In Minneapolis, Makram El-Amin, an imam at Masjid An-Nur in north Minneapolis, said he sees a connection between what he called a “crisis” in the city and the stories featured on the gallery walls. El-Amin said recent immigration enforcement has put a spotlight on Muslim giving as local mosques and community groups help families facing job loss, eviction or legal challenges, and he said residents also protested federal agents. “You can’t really quantify that,” El-Amin said. “But to say that wasn’t generous, we’d be missing something.”
The exhibit also highlighted Muslim women and women-led organizations in Minnesota, including Rabata, described as an Islamic education group for women, and Reviving Islamic Sisterhood for Empowerment, known as RISE. Malika Dahir, who leads RISE, recalled that she learned the idea of giving from her mother and grandmother, describing how they cooked for new mothers and supported others through informal care circles.
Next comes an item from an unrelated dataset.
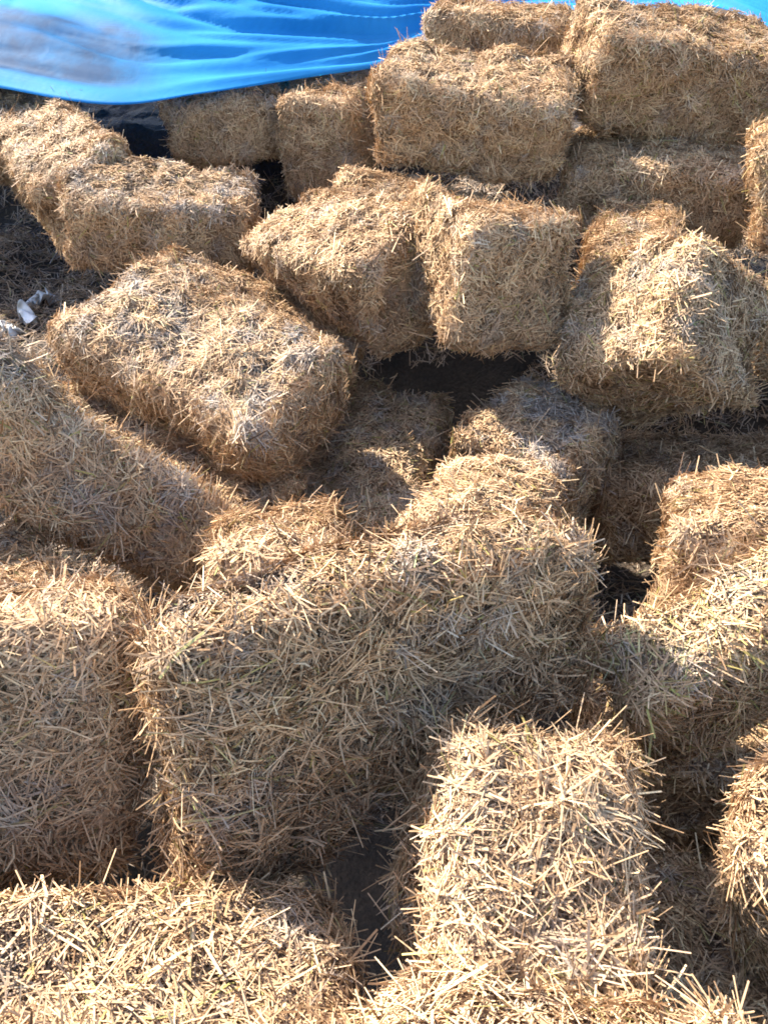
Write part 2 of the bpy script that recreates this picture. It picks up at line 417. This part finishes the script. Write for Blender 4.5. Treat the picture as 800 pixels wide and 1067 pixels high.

Dahir said it is important to honor the ways Muslim women contribute time, wealth and resources to sustain communities, and she said RISE is organizing a panel on Muslim women and philanthropy as part of the exhibit. She added that visibility can help other people begin similar efforts. “People feel empowered, and it has a ripple effect, when they know what it is exactly that their sisters are doing and create pathways for others to be able to give as well,” she said.
Alongside local service and grassroots giving, the exhibit points to what organizers described as the growth of more formal philanthropy among Muslim Americans. Nausheena Hussain, a Minneapolis-based philanthropic leader and doctoral student in philanthropic leadership, said structured, large-scale philanthropy among Muslims is still developing and that much of Muslim American giving happens informally through mosques, community networks and direct support, which can make it less visible in traditional philanthropic spaces.
Hussain said many books about U.S. philanthropy devote little attention to Muslim donors, and she said that omission can limit recognition. “As I study the landscape of philanthropy in the United States, all these books, they’re hundreds of pages long, and there will be maybe one sentence about Muslims or nothing at all,” she said, adding that donors are often excluded from major philanthropic networks and institutions. She warned that public perceptions can encourage a narrative in which Muslims are always on the receiving end. “If we are constantly seen as the people who are receiving the zakat or the aid, who are always refugees trying to make it, it just gives this sense that we’re never going to be the ones that get to help others,” Hussain said. “So when we give examples of Muslim philanthropists, we’re teaching that this is our legacy.”
Waraich said the exhibit is part of what she called “narrative change work,” aiming to reshape how Muslim communities are understood, particularly amid high-profile coverage that includes “fraud” and other negative stories. Ikram Hussein, a project officer at Rabata, said this type of storytelling is necessary. “With all of the talk about fraud and all of the negative things that we’re hearing about our communities here in Minnesota, narrative change work is really important work,” Hussein said. “It’s not just an option.”
El-Amin said humility is often emphasized in Islamic teachings about charity, but he also said there is value in making those efforts visible. “There’s a real benefit of really calling out the many ways that Muslim individuals, organizations, communities, families, are making a contribution to the betterment of others,” he said. El-Amin and his mother, Arlene El-Amin, were featured for their work at Al-Maa’uun, a community center that has offered food, housing and mentoring support for 17 years, where El-Amin said generosity includes time, presence and activism as much as money.